Le rapport cite également des actions innovantes en matière de gestion de l'eau telles que le captage du brouillard, ou, plus classiques mais tout aussi efficaces, la protection des zones humides, ou les techniques agricoles dites « de conservation ». Ces dernières permettent de préserver la structure des sols, la matière organique et l’humidité en dépit d’une moindre pluviométrie. De même, la « réutilisation » des eaux usées traitées pour l’irrigation ou l’industrie est une voie intéressante.
Intégrer systématiquement les mesures
d’adaptation et d'atténuation
Malheureusement, constatent les auteurs, si la
nécessité de lutter contre les changements climatiques par une meilleure
gestion du cycle de l'eau est bien reconnue, elle ne se traduit pas dans les
faits. « Le mot ’’eau’’ apparaît rarement dans les accords
internationaux sur le climat », relève Audrey Azoulay. Les
« contributions déterminées au niveau national », soumises par
les États dans le cadre de l'Accord de Paris, demeurent d’ordre général sans
proposer de plans spécifiques pour l'eau. Si une majorité de pays reconnaissent
l'eau dans leur « portefeuille d'actions », moins nombreux sont ceux
qui ont estimé les coûts de ces actions et moins nombreux encore ceux qui ont
mis en avant des projets précis. Quant aux synergies possibles entre les
mesures d'adaptation et d'atténuation, elles sont souvent négligées.
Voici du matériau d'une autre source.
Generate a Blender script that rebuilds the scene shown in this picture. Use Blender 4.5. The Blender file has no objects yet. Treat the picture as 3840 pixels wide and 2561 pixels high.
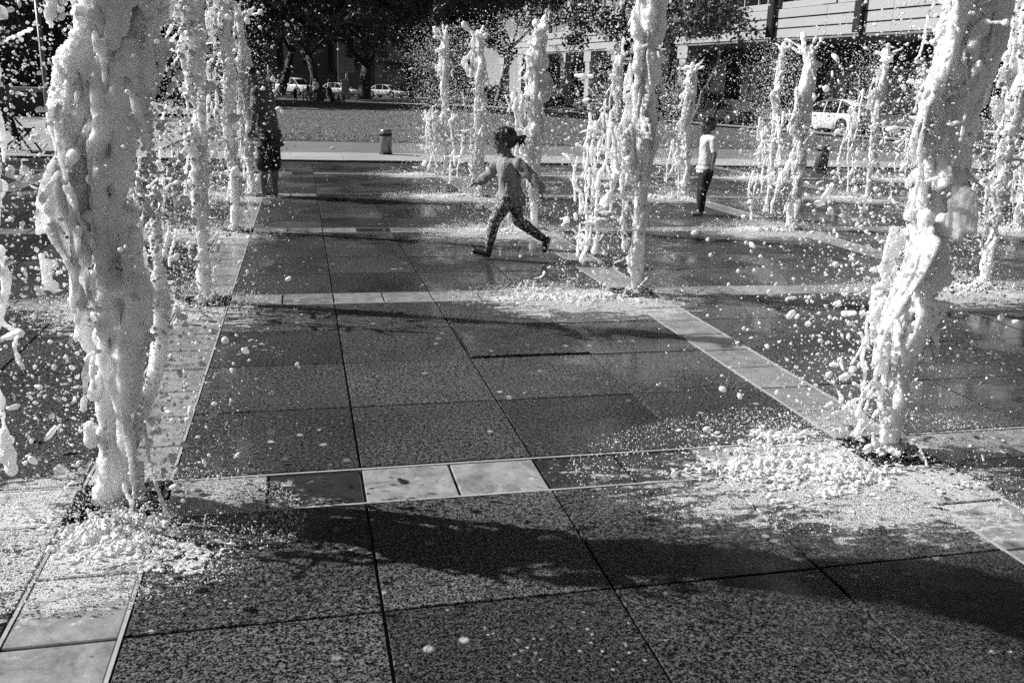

Il existe de plus en plus de possibilités
d'intégrer systématiquement la planification de l'adaptation et de
l'atténuation dans les investissements dans le domaine de l'eau, de manière à
rendre ces opérations plus attrayantes pour les bailleurs de fonds.
Un bon exemple à cet égard est donné par un projet
de fonds vert pour le climat au Sri Lanka qui vise à améliorer les systèmes
d'irrigation de communautés villageoises vulnérables et à encourager des
pratiques agricoles intelligentes face au climat dans trois bassins fluviaux. Il
offre à la fois des avantages d'adaptation au climat et d'atténuation, tout en
conservant l'eau et en protégeant les sources d'eau potable.
D’autres initiatives liées à l'eau et aux
changements climatiques génèrent également des avantages connexes, tels que la
création d'emplois, l'amélioration de la santé publique, la réduction de la
pauvreté, ou la promotion de l'égalité des sexes.
L'adoption de mesures intégrées d'adaptation et
d'atténuation est une proposition gagnant-gagnant, bénéfiques pour la gestion
durable des ressources en eau et pour le droit humain à l'eau potable et à
l'assainissement. Elles s'attaquent en outre directement aux causes et aux
conséquences des changements climatiques, y compris dans la réponse à apporter
face aux phénomènes météorologiques extrêmes.